In most of the courses I teach, I am entirely agnostic in regards to the materials or medium my students work with. People assume that I am a ‘digital guy’ because I know my way around a computer, can hand-code HTML, and I like to use PhotoShop, Illustrator, etc. But the reality is, I first got into art by using pencil, pen, ink, markers, crayons, and collage – image-making tools that are all around us. At that time, I actually hated computers and opted to never touch one. I only started using computer aided design programs because of the speed, immediacy, and ability to separate the content from form…and to make fake IDs.
That is all to say that in this course, you can use any medium you feel comfortable with. Or you can perhaps explore materials that you’re not entirely comfortable with in an effort to discover some creative urge you didn’t know you had. Here are just a few media that I like to use for 2D design.

Pencil and paper

  • Simple and direct, this is actually my preferred medium for starting any piece. Having learned to put pencil to paper when I was still young, there is a lessened barrier between what I want to create and what I am able to sketch out.
    prolly drew this in 1996 or 97...idk.

Pen and ink

  • Sometimes exact, often unpredictable, and somehow always very captivating. Pen and ink is a simple way to achieve high-contrast, expressive, and immediate works of art and design. Below are some of my early pen and ink drawings.

 

Collage

  • Collage can be achieved by hand, like the work of Kurt Schwitters, Max Ernst, or Henry Matisse:
Kurt Schwitters, "No Charge for Delivery." 1947
a page from Max Ernst's surreal masterpiece, "Une semaine de bonté (A Week of Kindness)"
Henri Matisse, The Snail, 1953

But it can also be achieved through digital means, such as the piece I created below entitled Old Money (2008): a digital collage of photographs and old Vietnamese currency:

"Old Money" (2008)

Digital media

  • CAD programs such as Adobe Photoshop and Illustrator.
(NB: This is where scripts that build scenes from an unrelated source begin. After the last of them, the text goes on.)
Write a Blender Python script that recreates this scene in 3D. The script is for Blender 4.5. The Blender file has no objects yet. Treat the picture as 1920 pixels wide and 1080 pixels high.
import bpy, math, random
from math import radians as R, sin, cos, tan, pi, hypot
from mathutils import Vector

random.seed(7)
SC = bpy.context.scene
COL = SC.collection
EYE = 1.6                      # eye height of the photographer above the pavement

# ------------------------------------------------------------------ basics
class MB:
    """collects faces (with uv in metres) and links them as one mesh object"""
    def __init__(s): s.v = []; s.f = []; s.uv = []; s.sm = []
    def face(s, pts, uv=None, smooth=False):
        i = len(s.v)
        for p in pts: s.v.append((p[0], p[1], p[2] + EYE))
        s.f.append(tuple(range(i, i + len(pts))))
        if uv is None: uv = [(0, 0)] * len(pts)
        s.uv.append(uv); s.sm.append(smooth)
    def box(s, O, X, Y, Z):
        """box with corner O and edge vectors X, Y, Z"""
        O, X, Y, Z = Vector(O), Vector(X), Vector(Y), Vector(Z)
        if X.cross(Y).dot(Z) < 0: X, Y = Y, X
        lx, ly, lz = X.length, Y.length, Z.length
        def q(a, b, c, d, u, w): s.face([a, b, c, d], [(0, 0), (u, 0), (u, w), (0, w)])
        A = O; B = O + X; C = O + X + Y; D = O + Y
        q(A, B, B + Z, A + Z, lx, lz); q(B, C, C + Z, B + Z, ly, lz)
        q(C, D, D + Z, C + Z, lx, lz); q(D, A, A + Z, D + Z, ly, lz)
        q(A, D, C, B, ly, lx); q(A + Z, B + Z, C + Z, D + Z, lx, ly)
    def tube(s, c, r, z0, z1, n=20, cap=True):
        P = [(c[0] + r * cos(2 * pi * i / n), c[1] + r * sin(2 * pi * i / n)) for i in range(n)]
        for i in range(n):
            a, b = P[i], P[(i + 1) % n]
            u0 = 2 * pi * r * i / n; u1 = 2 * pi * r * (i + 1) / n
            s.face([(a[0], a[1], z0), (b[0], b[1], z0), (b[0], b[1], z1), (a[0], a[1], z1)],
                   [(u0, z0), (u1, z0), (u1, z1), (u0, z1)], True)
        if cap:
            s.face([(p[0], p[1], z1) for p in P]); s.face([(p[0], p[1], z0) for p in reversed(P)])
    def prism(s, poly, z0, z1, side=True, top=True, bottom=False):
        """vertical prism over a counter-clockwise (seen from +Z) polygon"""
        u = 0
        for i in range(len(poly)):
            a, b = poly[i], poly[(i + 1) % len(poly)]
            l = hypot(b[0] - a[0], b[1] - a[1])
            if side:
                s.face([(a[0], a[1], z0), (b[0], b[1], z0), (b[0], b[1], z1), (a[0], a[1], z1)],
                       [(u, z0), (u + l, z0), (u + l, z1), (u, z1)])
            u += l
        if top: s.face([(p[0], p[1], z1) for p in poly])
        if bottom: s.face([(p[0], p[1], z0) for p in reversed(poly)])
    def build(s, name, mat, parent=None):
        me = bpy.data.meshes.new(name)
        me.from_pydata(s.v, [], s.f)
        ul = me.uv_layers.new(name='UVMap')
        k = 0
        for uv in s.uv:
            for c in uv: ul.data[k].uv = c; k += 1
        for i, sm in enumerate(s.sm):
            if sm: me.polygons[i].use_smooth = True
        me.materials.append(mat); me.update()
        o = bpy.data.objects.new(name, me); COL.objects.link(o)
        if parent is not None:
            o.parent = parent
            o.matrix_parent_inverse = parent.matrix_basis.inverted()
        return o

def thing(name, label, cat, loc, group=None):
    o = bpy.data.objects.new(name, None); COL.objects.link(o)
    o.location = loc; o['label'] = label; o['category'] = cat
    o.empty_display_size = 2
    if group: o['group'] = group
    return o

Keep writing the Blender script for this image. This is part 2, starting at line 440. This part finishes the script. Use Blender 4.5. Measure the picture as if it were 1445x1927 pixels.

The picture below is almost entirely digital collage:tree of boobs landscape WORKPRINT

Printmaking

  • Wood cut, lithography, silk-screening, and other printmaking techniques

Photography

  • Full disclosure: I actually became interested in art through photography at the age of 8. I would take all sorts of photographs with 35mm film. Gradually I got into medium format, alternative processes, and digital photography. The same elements and principles of graphic design that appear in traditional art and graphic design are found within photography, making it an interesting medium to tackle these concepts with. Photography also plays a big part in graphic design as well, as images are often paired with type (this very web page is a good example).
  • "Vatican Square" (2011)
  • The image above is a high-dynamic range panorama of Vatican Square, in Vatican City. It is actually a collage of 16 images I took in 2011.

Fiber

  • Fabric, buttons, thread, and other fiber-based materials fall into this category. My project 21 Trucks of San Antonio Texcala is a fiber-based design. I find that the immediacy and texture of fiber allows me to render point, line, form, space, and color in a familiar and exciting way. 

Found objects

  • I love the aesthetic of reused, recycled, and out-of-context materials. Just rummaging through the garbage for scrap materials can be very inspiring, breaking the mundane process of sitting in a studio making something. Artist Robert Rauschenberg was well known for using found objects in his ‘combines,’ works made from materials he found near his studio in lower Manhattan. The image below is of Rauschenberg’s 1995 work entitled Rebus, just one of his many combines from that period.
    Robert Rauschenberg, "Rebus" (1955)

Something I Haven't Thought Of?

  • Y'all fill in the blanks. All I ask if that you be creative, are prepared to defend your artistic choices, and that it makes the class more interesting!